It’s the collective nightmare of all Notre Dame students: a failing grade.
But that’s exactly what our University received last semester on its “free speech report card.” According to the Foundation for Individual Rights and Expression (FIRE), Notre Dame ranks in the bottom 20% of universities nationwide when it comes to issues of free speech and free expression. While we aren’t alone at the bottom — Barnard, Harvard, U Penn, NYU and Columbia received similarly dismal rankings — the shock was enough to make waves in the Notre Dame network, both on and off campus.
The report was so starkly at odds with our self-image that initial responses, including ours, were largely skeptical. For instance, one headline-grabbing finding reports that “24% of Notre Dame students find it acceptable to use violence to stop a disagreeable political speaker.” Given the mild-to-neutral political climate among most students and in most classrooms on campus, many of us found this simply too hard to believe. And if a wild claim like that formed any part of the basis of the failing grade, it almost felt safe to assume bad intentions were somehow skewing the data collection or analysis. “We didn’t opt in to any class with this FIRE organization,” we thought. “Maybe they’re just another political organization trying to grift off widespread ill will toward elite institutions; maybe the rankings are just ragebait.”

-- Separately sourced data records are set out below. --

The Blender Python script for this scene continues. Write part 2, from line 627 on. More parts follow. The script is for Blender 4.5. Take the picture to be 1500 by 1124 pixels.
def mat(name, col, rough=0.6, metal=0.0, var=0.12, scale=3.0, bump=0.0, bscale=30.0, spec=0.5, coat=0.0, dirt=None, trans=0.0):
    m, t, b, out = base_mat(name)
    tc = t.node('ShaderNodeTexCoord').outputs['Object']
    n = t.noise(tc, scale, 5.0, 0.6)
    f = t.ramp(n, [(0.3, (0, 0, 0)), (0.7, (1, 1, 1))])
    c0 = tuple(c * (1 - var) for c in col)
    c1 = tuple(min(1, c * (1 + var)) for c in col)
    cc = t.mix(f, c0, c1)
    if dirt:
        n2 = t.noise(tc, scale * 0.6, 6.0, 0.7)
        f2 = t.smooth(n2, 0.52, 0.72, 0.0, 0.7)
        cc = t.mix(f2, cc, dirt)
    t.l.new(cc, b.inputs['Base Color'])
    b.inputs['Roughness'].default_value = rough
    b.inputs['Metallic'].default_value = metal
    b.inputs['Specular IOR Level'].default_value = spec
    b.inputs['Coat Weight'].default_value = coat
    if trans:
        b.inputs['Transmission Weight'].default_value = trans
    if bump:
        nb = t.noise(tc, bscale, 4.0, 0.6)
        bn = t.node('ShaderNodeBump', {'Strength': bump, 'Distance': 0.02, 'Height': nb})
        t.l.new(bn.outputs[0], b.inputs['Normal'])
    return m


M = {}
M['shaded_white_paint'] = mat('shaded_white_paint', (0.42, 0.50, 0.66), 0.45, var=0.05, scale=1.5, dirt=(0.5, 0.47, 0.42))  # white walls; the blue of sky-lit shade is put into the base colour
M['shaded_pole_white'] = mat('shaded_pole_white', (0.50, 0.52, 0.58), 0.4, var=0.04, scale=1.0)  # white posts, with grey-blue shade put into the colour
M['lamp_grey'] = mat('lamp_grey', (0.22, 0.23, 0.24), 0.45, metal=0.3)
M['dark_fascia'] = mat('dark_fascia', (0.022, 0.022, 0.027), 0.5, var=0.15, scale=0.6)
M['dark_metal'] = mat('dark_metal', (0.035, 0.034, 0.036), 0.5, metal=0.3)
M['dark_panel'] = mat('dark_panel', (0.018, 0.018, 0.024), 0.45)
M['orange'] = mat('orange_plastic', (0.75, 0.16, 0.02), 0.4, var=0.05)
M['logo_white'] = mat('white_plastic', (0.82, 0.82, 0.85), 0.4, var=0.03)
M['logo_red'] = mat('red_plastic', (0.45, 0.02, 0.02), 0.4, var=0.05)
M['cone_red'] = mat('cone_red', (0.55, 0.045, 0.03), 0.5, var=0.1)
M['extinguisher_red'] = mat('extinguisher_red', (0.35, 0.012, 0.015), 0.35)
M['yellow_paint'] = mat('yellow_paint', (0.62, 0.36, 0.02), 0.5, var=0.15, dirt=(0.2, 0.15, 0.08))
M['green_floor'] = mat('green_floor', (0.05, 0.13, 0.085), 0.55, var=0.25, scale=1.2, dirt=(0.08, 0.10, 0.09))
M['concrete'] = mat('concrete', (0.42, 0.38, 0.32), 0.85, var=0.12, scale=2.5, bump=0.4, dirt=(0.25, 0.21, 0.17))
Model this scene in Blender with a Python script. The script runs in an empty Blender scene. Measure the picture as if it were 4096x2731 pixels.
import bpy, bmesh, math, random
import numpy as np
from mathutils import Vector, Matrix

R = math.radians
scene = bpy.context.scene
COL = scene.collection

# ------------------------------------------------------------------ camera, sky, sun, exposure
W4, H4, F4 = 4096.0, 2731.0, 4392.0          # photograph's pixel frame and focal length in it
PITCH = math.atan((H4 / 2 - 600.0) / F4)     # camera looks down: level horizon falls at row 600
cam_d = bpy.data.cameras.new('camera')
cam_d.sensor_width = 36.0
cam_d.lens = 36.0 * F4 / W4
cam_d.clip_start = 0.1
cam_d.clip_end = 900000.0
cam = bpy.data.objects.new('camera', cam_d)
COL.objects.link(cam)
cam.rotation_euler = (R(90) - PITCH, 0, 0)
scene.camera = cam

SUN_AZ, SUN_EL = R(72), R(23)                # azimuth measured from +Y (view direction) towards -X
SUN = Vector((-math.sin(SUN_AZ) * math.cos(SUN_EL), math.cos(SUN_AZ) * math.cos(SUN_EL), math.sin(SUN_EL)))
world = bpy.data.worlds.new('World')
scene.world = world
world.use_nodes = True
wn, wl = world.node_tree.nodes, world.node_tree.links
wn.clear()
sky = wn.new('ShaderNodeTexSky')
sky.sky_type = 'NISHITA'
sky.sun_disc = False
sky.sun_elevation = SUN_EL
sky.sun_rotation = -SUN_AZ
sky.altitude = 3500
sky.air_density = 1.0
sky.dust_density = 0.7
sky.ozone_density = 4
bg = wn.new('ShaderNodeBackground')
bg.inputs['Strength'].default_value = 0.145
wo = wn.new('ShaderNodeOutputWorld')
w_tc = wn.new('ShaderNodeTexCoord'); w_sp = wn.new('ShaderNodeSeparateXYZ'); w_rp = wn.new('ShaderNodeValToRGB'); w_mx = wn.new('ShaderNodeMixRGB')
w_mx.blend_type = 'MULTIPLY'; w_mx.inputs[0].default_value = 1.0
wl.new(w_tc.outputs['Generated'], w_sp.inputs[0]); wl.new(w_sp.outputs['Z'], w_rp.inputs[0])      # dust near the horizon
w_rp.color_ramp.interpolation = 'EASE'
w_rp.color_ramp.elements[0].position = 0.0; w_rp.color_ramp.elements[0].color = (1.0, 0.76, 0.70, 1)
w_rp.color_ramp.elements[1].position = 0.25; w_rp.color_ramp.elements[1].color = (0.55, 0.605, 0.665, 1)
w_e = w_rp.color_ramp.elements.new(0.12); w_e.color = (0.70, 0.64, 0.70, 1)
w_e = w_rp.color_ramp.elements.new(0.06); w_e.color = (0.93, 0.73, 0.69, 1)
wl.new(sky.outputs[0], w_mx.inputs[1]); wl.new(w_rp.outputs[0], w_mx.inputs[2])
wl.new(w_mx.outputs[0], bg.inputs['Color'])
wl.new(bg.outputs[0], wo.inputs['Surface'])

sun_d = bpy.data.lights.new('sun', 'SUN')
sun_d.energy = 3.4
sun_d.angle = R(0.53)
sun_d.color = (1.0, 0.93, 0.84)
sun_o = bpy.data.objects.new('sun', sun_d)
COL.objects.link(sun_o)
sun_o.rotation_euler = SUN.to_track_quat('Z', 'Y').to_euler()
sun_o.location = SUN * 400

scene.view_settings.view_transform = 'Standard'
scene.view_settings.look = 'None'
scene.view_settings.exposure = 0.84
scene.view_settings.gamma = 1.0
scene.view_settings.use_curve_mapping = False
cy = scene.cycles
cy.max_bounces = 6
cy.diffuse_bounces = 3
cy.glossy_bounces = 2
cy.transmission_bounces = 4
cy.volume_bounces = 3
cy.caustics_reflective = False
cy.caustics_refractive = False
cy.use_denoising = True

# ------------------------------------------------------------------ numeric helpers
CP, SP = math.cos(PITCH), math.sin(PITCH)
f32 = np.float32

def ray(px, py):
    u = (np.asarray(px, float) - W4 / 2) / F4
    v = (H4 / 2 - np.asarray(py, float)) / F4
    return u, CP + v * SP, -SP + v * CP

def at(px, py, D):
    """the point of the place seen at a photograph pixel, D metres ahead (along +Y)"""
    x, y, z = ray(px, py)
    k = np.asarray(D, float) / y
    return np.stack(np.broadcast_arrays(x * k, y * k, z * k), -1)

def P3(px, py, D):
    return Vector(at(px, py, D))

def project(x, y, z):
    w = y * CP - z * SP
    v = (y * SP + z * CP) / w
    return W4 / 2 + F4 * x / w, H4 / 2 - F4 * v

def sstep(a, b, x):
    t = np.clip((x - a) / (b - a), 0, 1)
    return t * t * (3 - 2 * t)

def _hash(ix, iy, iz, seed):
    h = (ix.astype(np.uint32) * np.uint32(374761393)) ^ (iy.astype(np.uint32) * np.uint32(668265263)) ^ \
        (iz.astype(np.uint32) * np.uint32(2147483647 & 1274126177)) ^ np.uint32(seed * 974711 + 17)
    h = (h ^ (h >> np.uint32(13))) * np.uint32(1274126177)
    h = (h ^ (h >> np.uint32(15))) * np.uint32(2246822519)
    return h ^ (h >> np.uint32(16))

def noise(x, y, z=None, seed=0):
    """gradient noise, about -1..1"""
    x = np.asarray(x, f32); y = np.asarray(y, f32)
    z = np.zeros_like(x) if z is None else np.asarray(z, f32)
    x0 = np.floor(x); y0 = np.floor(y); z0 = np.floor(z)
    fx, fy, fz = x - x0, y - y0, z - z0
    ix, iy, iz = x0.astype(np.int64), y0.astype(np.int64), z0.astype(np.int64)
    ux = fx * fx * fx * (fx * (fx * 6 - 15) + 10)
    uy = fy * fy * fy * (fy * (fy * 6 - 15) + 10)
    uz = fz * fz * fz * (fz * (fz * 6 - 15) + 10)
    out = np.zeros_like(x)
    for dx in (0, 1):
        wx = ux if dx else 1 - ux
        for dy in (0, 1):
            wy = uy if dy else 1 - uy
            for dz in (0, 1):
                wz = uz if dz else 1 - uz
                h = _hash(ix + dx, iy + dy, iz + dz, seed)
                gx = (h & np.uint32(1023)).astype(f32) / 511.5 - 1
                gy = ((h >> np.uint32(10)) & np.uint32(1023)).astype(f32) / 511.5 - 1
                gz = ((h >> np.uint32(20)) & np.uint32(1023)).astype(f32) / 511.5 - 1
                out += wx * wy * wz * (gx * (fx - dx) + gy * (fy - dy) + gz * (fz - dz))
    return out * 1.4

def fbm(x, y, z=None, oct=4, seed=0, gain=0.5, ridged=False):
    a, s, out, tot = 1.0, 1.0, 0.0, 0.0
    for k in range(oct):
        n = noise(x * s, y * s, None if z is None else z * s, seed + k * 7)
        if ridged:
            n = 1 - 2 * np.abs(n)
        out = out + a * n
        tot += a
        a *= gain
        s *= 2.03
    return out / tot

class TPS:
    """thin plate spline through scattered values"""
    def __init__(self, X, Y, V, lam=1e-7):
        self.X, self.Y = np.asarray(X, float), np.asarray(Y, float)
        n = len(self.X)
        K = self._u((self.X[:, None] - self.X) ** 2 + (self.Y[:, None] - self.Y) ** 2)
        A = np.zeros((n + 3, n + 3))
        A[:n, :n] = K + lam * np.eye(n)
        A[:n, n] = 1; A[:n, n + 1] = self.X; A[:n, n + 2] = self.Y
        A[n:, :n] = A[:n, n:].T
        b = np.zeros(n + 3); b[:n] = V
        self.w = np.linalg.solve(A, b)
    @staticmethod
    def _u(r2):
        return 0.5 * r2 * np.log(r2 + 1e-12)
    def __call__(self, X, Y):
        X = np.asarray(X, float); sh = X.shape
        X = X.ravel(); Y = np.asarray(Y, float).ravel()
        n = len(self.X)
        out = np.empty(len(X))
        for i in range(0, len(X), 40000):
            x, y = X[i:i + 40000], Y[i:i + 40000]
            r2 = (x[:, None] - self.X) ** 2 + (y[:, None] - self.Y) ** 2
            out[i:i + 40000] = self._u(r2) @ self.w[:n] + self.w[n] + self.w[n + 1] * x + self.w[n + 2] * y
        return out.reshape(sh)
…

But something about these findings struck a nerve. Even if we were being forced to take the course, and even if the grade seemed obviously unfair, we just couldn’t shake the confidence hit of seeing an “F” on a report card with our name on it. We decided we had to investigate. At the time, we, the authors of this piece, were covering the value of free speech and protected disagreement in God and the Good Life; one of us was teaching it, and the other two were taking it. We figured there wasn’t much to lose in doing a deeper dive to see if we could cut through the hype.